Ukrainian drones set the Kirishi oil refinery in Russia’s north-west on fire, Russian officials said on Sunday, reporting no injuries. The refinery is one of Russia’s largest. As Ukraine continued a steady and systematic wave of attacks aimed at depriving Russia of oil revenue, Volodymr Zelenskyy, the Ukrainian president, said in his evening address: “The most effective sanctions – the sanctions that act the fastest – are fire on Russian oil refineries, their terminals, oil depots.”
A cargo of ammunition blew up a train carriage near Boyarka outside Kyiv and damaged a section of track on Sunday. No one was injured, Ukrainian authorities said, although more than 200 passengers had to be evacuated and trains were rerouted around the damage. A Russian attack was not immediately suspected; the military cargo was confirmed by Ukraine’s military general staff. Yulia Svyrydenko, Ukraine’s prime minister, said: “The investigation into the causes of the incident is ongoing. Law enforcement agencies will provide more details later.”

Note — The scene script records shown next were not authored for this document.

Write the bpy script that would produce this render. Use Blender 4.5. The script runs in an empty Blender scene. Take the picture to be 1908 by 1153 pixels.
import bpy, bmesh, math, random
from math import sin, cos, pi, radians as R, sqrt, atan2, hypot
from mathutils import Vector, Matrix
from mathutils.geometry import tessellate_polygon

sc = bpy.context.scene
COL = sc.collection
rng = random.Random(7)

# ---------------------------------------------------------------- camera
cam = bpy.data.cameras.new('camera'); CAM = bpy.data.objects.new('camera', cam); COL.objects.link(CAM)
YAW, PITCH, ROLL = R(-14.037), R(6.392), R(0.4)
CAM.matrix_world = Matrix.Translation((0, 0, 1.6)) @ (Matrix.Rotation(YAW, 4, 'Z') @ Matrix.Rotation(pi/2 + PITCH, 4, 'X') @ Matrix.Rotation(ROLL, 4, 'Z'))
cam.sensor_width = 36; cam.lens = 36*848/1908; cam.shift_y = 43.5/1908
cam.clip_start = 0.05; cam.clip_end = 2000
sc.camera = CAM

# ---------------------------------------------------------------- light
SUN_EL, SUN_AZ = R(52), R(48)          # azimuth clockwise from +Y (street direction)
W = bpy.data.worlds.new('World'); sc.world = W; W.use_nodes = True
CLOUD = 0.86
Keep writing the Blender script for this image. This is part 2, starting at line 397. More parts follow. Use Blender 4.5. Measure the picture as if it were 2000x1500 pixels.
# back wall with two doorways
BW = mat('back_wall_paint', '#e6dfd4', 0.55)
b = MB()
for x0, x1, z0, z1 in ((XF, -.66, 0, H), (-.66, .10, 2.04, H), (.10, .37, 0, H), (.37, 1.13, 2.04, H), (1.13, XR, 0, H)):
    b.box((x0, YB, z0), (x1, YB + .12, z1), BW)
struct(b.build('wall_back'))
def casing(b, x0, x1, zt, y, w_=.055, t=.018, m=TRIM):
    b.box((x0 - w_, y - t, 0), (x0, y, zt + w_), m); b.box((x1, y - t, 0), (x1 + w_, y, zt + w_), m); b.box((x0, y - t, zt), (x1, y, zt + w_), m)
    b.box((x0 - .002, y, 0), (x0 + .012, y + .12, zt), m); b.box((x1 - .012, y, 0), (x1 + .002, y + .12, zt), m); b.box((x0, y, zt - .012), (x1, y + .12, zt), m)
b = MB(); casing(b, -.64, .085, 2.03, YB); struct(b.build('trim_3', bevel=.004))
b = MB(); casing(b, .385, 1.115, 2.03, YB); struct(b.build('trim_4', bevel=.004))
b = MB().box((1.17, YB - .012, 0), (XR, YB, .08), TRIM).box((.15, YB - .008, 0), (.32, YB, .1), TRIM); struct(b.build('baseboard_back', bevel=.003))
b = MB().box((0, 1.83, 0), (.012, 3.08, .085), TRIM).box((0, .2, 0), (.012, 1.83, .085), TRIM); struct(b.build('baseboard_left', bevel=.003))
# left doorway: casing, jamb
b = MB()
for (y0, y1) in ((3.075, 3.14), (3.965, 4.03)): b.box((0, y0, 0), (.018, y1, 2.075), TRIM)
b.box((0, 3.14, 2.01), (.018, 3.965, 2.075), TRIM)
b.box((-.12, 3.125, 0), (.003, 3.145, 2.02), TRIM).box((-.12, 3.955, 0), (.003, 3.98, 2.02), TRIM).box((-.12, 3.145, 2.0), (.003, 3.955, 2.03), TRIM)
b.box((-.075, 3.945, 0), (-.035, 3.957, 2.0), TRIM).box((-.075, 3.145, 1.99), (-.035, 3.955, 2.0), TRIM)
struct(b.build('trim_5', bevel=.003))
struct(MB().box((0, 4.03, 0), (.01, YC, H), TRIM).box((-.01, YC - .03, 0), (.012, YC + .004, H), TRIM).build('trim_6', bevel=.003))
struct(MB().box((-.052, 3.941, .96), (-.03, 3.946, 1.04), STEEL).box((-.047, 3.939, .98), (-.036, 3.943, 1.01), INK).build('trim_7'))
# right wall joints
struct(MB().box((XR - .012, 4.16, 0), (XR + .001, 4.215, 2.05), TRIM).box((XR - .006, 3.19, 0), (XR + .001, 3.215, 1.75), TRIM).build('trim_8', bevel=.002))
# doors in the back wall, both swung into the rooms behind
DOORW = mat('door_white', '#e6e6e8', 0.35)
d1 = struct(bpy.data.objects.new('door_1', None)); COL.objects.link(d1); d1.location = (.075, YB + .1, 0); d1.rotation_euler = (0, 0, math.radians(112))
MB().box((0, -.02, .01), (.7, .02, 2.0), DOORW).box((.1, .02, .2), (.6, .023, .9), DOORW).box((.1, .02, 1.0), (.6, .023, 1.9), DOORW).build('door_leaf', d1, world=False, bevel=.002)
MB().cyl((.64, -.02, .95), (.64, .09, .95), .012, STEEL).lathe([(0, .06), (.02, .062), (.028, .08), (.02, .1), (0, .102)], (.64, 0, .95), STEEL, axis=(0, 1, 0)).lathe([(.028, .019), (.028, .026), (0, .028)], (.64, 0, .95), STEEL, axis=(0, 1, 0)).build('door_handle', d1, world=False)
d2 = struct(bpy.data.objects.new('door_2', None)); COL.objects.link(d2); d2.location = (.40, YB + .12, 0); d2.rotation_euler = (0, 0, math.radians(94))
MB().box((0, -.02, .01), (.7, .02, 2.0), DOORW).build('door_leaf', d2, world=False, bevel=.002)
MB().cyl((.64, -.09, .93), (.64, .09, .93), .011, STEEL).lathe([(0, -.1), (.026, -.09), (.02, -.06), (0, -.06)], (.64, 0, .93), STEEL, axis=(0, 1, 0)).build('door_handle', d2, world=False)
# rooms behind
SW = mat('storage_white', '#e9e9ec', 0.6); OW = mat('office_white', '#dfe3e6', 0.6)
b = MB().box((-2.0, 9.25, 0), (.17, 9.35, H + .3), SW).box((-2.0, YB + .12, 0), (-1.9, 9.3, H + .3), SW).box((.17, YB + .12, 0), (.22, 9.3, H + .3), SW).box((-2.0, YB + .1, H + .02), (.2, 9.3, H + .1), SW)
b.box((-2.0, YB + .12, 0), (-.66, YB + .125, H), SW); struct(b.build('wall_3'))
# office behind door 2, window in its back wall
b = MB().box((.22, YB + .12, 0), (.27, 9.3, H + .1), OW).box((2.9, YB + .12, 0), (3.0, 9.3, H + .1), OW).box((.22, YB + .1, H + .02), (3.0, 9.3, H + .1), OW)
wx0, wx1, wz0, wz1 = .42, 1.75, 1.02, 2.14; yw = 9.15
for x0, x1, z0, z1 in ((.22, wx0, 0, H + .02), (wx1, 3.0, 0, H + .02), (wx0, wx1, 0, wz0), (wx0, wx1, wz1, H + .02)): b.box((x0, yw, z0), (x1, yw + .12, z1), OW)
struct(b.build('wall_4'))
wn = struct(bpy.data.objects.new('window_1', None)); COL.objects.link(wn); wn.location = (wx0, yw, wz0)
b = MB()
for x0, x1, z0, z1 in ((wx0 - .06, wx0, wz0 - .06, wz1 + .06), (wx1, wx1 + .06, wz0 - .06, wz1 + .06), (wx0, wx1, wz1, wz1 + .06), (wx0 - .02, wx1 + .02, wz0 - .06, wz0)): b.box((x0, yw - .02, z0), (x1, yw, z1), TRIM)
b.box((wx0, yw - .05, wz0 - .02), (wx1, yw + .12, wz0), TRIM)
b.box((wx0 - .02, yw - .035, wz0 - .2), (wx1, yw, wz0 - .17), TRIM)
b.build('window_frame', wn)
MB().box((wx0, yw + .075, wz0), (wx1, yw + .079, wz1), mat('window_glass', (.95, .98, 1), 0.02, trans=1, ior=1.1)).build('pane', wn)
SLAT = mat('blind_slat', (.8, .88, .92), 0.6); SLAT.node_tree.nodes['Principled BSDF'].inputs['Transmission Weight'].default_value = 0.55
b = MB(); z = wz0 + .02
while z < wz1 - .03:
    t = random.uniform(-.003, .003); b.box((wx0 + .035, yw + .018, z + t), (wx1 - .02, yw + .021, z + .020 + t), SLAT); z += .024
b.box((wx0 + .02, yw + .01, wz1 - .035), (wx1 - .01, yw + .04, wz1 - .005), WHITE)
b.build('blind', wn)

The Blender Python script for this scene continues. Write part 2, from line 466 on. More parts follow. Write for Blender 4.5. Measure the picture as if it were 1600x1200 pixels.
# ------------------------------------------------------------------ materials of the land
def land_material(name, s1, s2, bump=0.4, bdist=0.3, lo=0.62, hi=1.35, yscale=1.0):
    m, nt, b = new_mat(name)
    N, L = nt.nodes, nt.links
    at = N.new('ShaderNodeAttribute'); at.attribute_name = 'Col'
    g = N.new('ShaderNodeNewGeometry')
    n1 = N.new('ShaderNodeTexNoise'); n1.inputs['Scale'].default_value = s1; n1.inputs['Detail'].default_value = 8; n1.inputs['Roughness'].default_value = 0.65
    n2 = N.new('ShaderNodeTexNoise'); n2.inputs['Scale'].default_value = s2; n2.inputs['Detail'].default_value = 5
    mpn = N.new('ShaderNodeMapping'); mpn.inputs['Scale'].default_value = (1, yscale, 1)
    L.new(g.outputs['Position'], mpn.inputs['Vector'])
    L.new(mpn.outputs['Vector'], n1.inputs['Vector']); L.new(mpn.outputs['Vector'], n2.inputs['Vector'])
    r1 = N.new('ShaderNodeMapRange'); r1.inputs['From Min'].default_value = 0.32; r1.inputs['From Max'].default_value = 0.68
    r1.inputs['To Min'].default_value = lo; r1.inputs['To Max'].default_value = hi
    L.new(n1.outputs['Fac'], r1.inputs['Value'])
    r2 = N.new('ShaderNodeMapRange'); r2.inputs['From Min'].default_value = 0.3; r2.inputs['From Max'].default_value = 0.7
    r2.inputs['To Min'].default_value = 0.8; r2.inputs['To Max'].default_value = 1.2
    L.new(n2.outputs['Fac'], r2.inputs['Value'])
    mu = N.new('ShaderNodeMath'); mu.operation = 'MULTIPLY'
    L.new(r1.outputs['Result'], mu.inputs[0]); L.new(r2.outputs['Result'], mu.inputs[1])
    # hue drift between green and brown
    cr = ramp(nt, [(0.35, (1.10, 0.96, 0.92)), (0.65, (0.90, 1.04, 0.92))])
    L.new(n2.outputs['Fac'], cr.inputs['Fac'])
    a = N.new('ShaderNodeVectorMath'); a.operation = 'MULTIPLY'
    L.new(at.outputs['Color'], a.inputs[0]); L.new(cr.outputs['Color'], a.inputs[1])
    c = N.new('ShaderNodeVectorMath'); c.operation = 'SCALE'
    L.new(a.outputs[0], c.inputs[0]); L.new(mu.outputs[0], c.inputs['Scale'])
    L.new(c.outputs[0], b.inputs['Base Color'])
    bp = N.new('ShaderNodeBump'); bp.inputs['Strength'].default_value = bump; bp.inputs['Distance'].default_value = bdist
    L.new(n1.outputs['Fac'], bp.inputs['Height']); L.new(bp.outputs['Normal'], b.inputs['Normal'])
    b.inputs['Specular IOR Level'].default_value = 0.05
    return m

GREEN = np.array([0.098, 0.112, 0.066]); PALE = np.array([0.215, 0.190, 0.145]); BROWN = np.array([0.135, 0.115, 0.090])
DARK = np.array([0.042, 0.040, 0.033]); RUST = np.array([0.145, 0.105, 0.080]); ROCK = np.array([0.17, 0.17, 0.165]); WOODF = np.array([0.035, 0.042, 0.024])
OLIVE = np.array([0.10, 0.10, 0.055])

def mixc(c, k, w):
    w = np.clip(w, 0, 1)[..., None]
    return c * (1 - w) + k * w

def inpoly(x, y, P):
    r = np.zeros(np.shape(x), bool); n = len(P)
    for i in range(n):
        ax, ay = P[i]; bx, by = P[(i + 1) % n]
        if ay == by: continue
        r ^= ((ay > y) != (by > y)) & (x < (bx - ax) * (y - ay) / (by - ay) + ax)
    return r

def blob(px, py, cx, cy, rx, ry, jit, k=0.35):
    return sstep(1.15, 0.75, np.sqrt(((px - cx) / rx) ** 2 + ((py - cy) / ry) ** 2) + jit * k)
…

Ukraine’s navy said its forces hit a communications node of the Russian Black Sea fleet in Crimea. “On the night of September 11, units of the naval forces struck a communications node of the Russian Black Sea Fleet on the territory of the 184th scientific and research experimental base Sevastopol, in the temporarily occupied Autonomous Republic of Crimea. The specified communications node provided control of the Russian Black Sea fleet units.”
Volodymyr Zelenskyy said on Sunday that Ukrainian forces advanced in border districts of northern Sumy region where Russian troops have been trying to gain a foothold. “Our units are continuing to advance in the direction of Ukraine’s state border,” said the president. Moscow’s forces had also suffered significant losses in Donetsk and Kharkiv regions along the 1,000km (620-mile) frontline, said Zelenskyy, after a week of Russia proclaiming gains in the central Dnipropetrovsk region. The claims could not be independently verified.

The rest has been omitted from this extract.